You've created an innovative product. Customers love it and pay you quite well for it. You plow your profits back into R&D, making your product ever better, more powerful, and more useful to your customers. This may sound like a formula for success but it's actually the opposite, according to Clayton Christensen, Harvard professor and author of the bestseller The Innovator's Dilemma.

Christensen explained the innovator's dilemma at the Qualtrics Insight Summit earlier this month. "If you look across history, many companies that are seen as unassailable are at the bottom or the middle of the pack after a few years," he said. "It turns out good management causes companies to fail." In a few brilliant minutes, he explained why.

Begin by thinking about three concentric circles, representing your potential market. At the center of the inner circle are the customers with the greatest interest in your product and the most money. "Almost always, companies begin there because customers with money are the only ones who can afford your new innovation," he explained.

You introduce your product, your customers love it and they're happy to pay for it even at a high price. To keep these key customers happy, you begin making improvements to your product as soon as you can. "Companies keep introducing better and better products," he explained. At first, those improvements really help customers, as when personal computers gained faster processing speeds and you no longer had to wait 30 seconds to open a file. But he said, "technological progress almost always outstrips customers' ability to use it." For instance, today most of us only use a small percentage of the processing power in our desktop PCs.

Still, in an effort to better serve that core of high-paying customers, innovative companies keep adding improvements to their products. "We call this sustaining innovation," he said. "Incumbents dominate sustaining battles, but by definition, sustaining innovations do not drive growth." For instance, he said, Toyota's innovation may lead you to buy a Prius, but then you won't also buy a Camry.

Disrupters open new markets.

"What creates growth is disruptive innovation," he explained. "What we find is that entrant companies, rather than make good products better, make a more affordable product and open it to a whole new customer base." A great example is, he said. By making cloud-based CRM available for as little as $25 a month, it badly disrupted Oracle's more expensive offering.

Or take a look at the history of Digital Equipment Corporation, or DEC. Founded in 1957, DEC built minicomputers designed to compete with the mainframes most large companies were using. It was hugely successful--in fact its minicomputers were the top sellers in that category.

It's not hard to see why.
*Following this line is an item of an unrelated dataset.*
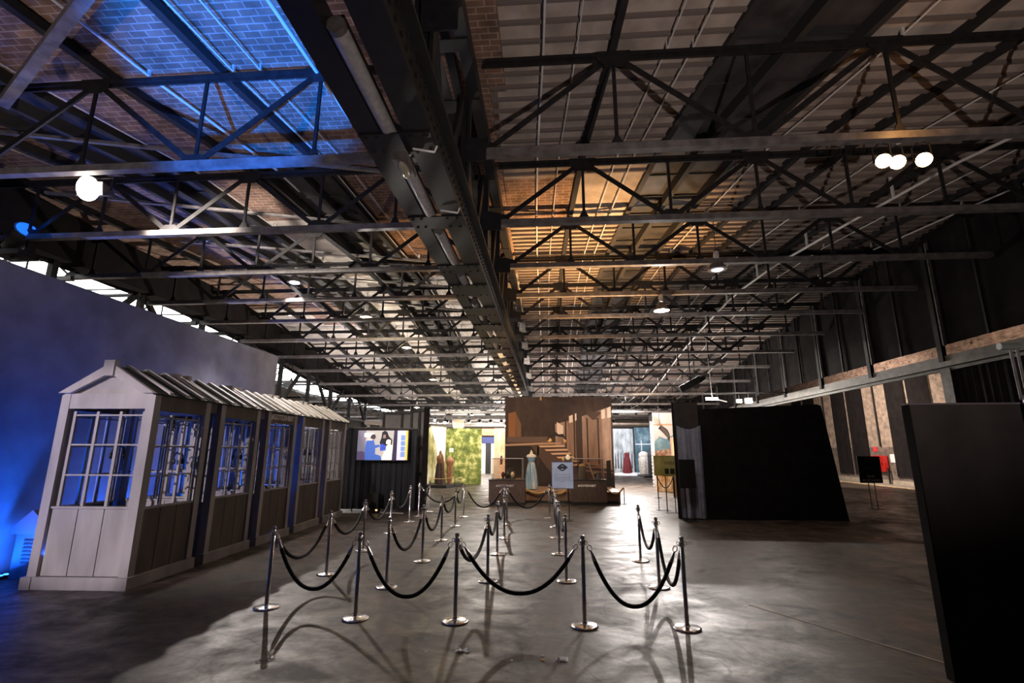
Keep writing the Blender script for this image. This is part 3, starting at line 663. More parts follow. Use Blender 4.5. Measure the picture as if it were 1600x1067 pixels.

A mainframe in those days cost around $2 million, while a minicomputer only cost about $200,000. DEC had a great thing going--until the 1980s, when personal computers started penetrating the market. At that point, DEC's leadership faced a choice. They could make even more improvements to their minicomputers, making them as powerful as mainframes. Or they could try making personal computers. "People came to senior management and said, 'Everyone is making PCs--can't you see it?'" Christensen said.

But DEC's leadership had some reservations. "They saw some troubling things," he said. "Those early PCs were crummy. None of DEC's customers would have been able to use one." Also, minicomputers required a lot of training and servicing. To make that work, DEC had been seeking, and getting, margins of about 45 percent on the minicomputers it sold. Even in those early days, margins that high were out of the question when it came to PCs. The best they could expect to get was a margin of about 20 percent.

And so, Christensen said, DEC's leadership had to ask themselves this: "We can make better computers that give us a higher margin, or we can make crummy computers our customers can't use with a smaller margin. What should we do?"

The answer seems obvious, doesn't it? It certainly did to DEC's leadership. They stuck with the minicomputers until late in the game. Eventually they tried to make something like a PC, but it was much more powerful than any PC on the market and very high priced compared to other PCs. In 1998, DEC was acquired by Compaq, which was then acquired by HP later that year.

That seemingly obvious decision, to stick with what's working and profitable and serve your best customers rather than abandon them--that's the dilemma that plagues most innovators. The only way out of it, if there is one, is to disrupt your own company and products, just when you're having your greatest success.